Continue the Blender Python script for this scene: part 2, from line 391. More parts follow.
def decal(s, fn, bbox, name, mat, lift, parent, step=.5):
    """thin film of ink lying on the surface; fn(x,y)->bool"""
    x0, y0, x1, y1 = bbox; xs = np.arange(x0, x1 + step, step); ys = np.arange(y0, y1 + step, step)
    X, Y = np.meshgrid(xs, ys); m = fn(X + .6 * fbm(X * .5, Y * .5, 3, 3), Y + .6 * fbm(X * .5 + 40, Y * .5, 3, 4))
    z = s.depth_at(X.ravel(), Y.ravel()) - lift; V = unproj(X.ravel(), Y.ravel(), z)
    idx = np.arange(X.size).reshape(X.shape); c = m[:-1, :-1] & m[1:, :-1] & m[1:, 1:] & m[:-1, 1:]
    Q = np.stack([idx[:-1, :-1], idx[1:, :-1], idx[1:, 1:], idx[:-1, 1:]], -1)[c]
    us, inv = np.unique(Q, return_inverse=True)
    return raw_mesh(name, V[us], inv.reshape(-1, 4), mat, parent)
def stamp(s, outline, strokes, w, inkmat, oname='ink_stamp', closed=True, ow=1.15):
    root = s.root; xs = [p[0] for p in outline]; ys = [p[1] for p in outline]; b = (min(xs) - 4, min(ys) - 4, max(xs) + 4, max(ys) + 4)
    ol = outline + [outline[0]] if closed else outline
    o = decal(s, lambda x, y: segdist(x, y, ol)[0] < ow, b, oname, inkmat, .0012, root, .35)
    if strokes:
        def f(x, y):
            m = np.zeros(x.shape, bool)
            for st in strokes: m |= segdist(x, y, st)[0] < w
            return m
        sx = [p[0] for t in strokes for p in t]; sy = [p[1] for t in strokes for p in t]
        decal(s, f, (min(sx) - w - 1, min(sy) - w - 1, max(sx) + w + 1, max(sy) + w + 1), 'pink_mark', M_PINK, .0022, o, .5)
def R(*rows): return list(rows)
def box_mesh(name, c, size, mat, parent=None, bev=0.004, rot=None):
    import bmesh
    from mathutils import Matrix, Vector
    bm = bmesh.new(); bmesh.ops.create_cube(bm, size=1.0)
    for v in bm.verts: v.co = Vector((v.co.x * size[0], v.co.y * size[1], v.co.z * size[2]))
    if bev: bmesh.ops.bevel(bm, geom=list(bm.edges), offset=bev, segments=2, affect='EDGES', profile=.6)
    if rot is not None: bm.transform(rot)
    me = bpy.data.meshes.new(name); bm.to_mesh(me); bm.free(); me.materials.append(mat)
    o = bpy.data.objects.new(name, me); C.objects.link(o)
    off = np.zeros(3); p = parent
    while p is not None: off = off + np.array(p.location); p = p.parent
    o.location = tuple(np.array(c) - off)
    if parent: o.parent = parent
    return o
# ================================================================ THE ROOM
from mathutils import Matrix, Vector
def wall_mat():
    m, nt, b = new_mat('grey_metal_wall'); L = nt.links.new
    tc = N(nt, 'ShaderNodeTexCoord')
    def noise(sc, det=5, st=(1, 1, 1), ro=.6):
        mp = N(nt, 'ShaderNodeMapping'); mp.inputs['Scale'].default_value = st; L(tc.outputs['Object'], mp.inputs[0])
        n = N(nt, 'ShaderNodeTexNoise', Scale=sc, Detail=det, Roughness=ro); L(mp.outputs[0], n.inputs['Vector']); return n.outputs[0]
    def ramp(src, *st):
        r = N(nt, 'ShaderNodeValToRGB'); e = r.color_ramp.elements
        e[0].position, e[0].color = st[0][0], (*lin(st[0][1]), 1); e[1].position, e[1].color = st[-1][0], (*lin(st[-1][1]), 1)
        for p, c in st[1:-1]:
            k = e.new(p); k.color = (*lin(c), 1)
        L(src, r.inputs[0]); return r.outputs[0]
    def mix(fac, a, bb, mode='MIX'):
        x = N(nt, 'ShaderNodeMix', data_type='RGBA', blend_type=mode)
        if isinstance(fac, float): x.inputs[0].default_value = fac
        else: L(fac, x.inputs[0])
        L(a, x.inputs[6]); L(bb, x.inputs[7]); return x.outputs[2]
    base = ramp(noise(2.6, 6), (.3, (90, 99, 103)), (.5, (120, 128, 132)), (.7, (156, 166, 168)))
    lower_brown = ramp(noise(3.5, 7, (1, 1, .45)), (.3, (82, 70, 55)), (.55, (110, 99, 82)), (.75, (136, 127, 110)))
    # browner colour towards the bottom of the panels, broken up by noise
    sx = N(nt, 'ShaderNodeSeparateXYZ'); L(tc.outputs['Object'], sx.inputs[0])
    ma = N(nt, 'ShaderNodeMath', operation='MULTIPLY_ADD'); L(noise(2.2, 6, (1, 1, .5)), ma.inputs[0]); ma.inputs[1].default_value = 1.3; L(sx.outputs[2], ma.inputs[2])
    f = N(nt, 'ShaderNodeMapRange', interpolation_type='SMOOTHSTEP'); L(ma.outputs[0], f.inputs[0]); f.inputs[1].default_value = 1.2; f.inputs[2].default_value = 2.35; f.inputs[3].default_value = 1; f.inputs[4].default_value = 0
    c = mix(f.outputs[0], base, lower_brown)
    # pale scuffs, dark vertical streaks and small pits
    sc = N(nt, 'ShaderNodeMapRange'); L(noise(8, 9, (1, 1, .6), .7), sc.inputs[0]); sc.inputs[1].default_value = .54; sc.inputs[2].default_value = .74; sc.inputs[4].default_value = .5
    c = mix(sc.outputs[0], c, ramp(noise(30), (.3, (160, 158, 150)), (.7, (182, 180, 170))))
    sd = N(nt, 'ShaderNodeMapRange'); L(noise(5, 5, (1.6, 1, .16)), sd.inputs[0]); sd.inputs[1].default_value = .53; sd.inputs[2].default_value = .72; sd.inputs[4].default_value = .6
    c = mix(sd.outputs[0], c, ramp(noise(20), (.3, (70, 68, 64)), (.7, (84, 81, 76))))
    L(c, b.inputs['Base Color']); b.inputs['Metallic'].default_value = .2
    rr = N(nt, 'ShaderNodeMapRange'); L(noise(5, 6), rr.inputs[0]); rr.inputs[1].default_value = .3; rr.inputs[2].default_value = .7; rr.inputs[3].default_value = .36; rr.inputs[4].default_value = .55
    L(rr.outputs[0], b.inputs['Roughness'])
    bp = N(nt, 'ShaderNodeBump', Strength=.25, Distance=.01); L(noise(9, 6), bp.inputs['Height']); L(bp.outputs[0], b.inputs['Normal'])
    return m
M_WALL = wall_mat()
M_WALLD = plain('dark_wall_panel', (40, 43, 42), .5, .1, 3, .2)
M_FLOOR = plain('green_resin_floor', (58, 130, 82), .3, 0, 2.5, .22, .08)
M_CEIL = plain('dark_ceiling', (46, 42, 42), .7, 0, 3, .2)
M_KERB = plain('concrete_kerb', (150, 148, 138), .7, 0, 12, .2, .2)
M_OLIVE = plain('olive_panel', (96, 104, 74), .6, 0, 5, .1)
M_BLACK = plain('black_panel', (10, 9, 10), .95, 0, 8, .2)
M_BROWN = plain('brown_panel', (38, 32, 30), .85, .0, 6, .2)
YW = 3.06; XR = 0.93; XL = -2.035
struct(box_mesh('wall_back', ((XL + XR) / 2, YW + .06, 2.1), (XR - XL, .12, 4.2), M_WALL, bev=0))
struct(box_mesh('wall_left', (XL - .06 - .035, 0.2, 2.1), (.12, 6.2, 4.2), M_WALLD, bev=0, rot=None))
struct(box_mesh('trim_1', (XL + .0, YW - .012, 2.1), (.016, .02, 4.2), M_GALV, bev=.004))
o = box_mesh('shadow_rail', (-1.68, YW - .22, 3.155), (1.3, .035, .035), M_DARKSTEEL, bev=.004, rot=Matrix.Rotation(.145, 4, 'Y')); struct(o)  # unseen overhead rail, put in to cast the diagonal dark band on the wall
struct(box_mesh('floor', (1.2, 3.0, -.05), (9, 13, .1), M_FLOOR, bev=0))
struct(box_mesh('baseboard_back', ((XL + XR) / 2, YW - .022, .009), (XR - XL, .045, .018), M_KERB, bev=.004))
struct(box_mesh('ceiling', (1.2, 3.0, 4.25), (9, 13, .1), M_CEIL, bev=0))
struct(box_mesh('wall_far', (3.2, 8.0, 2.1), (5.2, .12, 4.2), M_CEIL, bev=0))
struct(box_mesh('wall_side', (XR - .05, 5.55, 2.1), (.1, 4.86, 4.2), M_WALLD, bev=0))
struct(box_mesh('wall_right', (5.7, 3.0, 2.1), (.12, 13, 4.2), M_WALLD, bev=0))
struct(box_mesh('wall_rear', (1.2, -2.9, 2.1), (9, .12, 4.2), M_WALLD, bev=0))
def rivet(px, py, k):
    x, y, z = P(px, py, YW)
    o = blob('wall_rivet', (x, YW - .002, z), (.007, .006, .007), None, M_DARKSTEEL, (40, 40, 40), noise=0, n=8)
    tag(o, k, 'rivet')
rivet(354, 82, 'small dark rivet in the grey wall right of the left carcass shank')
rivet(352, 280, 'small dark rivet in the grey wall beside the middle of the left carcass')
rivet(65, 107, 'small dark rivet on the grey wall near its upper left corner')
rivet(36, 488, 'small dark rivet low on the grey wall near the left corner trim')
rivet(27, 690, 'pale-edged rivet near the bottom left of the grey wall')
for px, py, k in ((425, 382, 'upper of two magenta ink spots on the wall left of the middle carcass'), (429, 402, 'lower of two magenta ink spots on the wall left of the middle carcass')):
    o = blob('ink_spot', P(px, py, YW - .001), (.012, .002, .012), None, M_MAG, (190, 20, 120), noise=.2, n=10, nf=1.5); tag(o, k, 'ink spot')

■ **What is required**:
Pull out every line in the data above that has the word "from".

■ **Result**:
Continue the Blender Python script for this scene: part 2, from line 391. More parts follow.
    from mathutils import Matrix, Vector
from mathutils import Matrix, Vector